Occasionally politics rouses me. I have ranted here on a variety of subjects. Generally though, I am indifferent to politics and I believe this indifference is not because I am unconcerned. My indifference is because I have analysed the problem and decided that I am unable to engage with politics because I am not part of politics.

Politicians look at statistics. They look at us and make their judgements about us and for us, from a distance. Some cynics might say that they look at us from a distance that is the height of their ivory towers. Or their panopticon.

From a distance the world is statistics, general, vague. It is a world of averages.

Unfortunately, one property of averages is that very few people are average: My wife and her siblings have 7 children between them, at an average of 2.3 children each. None of them have 2.3 children, or even 2 if you round it down.

And did you know, the cast majority of people in the world have more than the average number of legs?

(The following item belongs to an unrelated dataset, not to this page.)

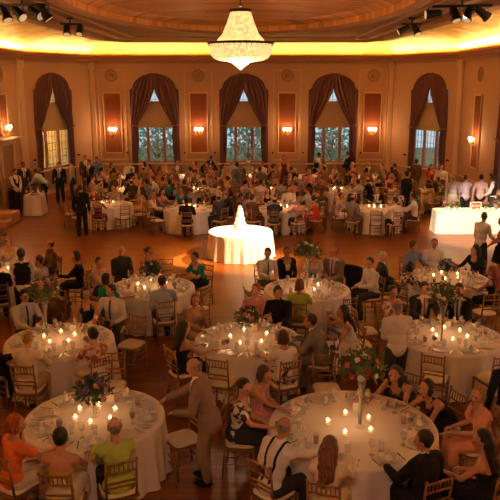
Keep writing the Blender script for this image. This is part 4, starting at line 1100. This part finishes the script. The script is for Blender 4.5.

And for legs you can substitute hands, arms, eyes, testicles, kidneys, ovaries or any body part we have more than one of. People are simply not average. Therefore, every political decision will upset virtually everyone, and they will be derided for not having met the needs of the individual.

From far away, lines are crisp, colours flat: black is black and white is white.

The people represented by the politicians view the world up close. Up close, statistics become people, and up close, people become personalities. Up close, flat surfaces are mountain ranges.

Politicians make decisions from far away using the rules that apply to far away. People judge politicians from up close. We use the laws of up close to make those judgements. The laws of up close and far away are not interchangeable: they do not describe the other place. They are like the laws of Einstein and Newton. One is better up close, the other far away.